Leviathan

by

Thomas Hobbes

Leviathan: Genre 1 key example

Chapter 4: Of Speech
Explanation and Analysis:

Hobbes's Leviathan is one of the most famous works written in the genre of political philosophy. Though many of Hobbes’s methods and arguments are philosophical in nature, his primary concern is to make practical suggestions for how a state should be run. In Leviathan, Hobbes comments directly on the goals of political philosophy, drawing comparisons to different fields of learning including arithmetic, geometry, and logic. 

For as Arithmeticians teach to adde and substract in numbers; so the Geometricians teach the same in lines, figures (solid and superficiall,) angles, proportions, times, degrees of swiftnesse, force, power, and the like; The Logicians teach the same in Consequences of words; adding together two Names, to make an Affirmation; and two Affirmations, to make a Syllogisme; and many Syllogismes to make a Demonstration [...] Writers of Politiques, adde together Pactions, to find mens duties; and Lawyers, Lawes, and facts, to find what is right and wrong in the actions of private men.

Hobbes’s language here emphasizes the close relationship between political philosophy and science.

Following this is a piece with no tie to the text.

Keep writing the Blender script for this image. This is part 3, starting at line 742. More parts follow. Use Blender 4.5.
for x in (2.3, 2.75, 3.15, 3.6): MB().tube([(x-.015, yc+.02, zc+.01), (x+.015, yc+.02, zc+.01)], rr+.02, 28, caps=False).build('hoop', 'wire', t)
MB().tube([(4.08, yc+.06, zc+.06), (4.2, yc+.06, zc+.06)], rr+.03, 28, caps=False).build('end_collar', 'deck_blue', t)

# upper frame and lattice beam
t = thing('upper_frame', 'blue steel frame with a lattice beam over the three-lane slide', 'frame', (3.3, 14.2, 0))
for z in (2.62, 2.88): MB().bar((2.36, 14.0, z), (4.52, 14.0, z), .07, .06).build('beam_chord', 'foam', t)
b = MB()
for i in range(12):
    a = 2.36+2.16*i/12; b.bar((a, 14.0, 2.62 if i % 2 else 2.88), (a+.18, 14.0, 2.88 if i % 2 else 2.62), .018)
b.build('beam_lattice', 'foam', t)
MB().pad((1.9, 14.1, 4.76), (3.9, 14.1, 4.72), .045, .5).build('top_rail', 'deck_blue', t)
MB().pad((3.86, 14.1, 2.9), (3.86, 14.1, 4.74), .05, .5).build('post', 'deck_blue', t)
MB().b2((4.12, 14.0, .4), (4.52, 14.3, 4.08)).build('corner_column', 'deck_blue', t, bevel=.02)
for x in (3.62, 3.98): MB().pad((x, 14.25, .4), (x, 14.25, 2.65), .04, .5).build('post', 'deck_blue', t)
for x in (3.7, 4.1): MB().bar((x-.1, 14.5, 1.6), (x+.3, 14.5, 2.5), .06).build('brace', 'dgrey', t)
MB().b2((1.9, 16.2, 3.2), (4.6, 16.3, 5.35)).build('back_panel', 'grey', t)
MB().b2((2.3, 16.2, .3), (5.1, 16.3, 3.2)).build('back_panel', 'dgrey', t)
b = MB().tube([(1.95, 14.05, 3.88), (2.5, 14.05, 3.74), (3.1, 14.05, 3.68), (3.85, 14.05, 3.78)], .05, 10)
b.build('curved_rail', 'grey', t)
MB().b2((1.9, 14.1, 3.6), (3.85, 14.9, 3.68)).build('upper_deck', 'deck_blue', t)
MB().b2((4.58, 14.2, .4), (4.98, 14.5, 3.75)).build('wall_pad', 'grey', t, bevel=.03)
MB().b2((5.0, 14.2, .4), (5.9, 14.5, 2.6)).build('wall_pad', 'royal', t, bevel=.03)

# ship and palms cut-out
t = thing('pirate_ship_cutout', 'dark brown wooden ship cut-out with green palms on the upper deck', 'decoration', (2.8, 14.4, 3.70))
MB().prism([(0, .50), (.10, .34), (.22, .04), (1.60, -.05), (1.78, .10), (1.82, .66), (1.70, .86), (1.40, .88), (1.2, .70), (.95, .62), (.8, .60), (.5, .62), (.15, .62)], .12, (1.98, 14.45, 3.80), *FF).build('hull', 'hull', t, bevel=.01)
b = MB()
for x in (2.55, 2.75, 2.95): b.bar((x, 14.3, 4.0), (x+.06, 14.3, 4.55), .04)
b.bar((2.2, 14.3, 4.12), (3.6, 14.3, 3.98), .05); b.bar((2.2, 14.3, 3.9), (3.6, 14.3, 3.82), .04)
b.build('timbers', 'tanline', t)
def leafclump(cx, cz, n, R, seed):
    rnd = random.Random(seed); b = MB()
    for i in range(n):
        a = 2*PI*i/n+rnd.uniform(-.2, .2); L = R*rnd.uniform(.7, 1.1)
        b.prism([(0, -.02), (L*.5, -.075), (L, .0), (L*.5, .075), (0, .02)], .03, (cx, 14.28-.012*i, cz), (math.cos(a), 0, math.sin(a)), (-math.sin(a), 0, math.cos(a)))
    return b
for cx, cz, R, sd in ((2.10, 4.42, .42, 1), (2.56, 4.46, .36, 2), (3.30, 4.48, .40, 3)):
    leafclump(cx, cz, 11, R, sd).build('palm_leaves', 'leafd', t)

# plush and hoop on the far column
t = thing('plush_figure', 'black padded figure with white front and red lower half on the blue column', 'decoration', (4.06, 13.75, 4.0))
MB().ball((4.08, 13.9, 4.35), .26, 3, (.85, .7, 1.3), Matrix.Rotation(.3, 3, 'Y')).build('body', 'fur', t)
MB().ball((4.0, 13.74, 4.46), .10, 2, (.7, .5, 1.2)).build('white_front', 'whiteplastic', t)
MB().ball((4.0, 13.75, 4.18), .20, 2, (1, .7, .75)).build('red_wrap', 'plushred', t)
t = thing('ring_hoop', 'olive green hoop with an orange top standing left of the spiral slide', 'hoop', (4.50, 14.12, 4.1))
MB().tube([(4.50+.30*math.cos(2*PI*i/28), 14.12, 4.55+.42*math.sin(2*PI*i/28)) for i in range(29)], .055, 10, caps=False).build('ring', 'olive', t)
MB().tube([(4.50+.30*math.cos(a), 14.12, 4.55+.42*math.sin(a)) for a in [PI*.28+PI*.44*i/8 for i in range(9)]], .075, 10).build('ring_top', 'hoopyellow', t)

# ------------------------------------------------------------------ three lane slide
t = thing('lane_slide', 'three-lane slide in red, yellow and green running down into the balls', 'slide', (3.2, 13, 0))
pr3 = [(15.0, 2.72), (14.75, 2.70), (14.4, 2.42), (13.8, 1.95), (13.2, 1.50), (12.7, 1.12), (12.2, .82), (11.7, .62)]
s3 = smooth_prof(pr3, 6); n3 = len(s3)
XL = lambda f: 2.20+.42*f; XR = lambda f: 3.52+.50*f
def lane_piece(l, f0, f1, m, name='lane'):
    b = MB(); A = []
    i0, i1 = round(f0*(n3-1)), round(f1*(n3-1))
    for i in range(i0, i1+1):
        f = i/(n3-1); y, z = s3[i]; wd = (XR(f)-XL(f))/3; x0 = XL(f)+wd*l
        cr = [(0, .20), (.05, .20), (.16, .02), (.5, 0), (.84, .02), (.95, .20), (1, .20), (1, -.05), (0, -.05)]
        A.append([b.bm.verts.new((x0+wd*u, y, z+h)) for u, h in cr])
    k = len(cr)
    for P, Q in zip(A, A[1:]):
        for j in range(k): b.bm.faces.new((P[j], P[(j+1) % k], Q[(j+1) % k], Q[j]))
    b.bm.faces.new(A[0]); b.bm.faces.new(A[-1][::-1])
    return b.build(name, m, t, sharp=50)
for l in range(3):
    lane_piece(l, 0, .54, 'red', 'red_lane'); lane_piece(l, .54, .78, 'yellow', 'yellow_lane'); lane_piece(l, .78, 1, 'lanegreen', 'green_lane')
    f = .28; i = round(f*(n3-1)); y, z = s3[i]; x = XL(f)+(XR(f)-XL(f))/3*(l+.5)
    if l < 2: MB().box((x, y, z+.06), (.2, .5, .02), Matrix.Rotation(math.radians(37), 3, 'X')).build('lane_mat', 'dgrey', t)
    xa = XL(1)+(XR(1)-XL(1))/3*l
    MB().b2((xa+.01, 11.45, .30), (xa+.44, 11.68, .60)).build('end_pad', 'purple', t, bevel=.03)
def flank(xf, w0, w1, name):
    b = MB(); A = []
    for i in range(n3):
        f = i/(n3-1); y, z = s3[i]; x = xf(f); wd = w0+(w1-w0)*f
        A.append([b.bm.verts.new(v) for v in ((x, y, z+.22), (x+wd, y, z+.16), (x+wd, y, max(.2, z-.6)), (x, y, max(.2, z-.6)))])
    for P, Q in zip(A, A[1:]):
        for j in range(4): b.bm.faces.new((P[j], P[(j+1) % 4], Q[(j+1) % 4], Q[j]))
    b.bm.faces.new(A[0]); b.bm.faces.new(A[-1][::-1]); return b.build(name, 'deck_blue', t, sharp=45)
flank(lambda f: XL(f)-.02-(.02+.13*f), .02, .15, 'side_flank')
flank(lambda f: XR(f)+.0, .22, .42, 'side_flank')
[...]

Just as the field of arithmetic uses numbers to arrive at a solution and geometry uses various numerical values related to shape, speed, time, force, etc., so too must “Writers of Politiques” attempt to think mathematically, taking into account the law in order to “find what is right and wrong.” Throughout Leviathan, Hobbes distances political philosophy from classical philosophy, especially as practiced in Ancient Greece and Rome. Instead, he thinks of political philosophy as a social science that can and must use reason and facts to overcome what he considers to be the unhelpful abstractions of philosophers and theologians.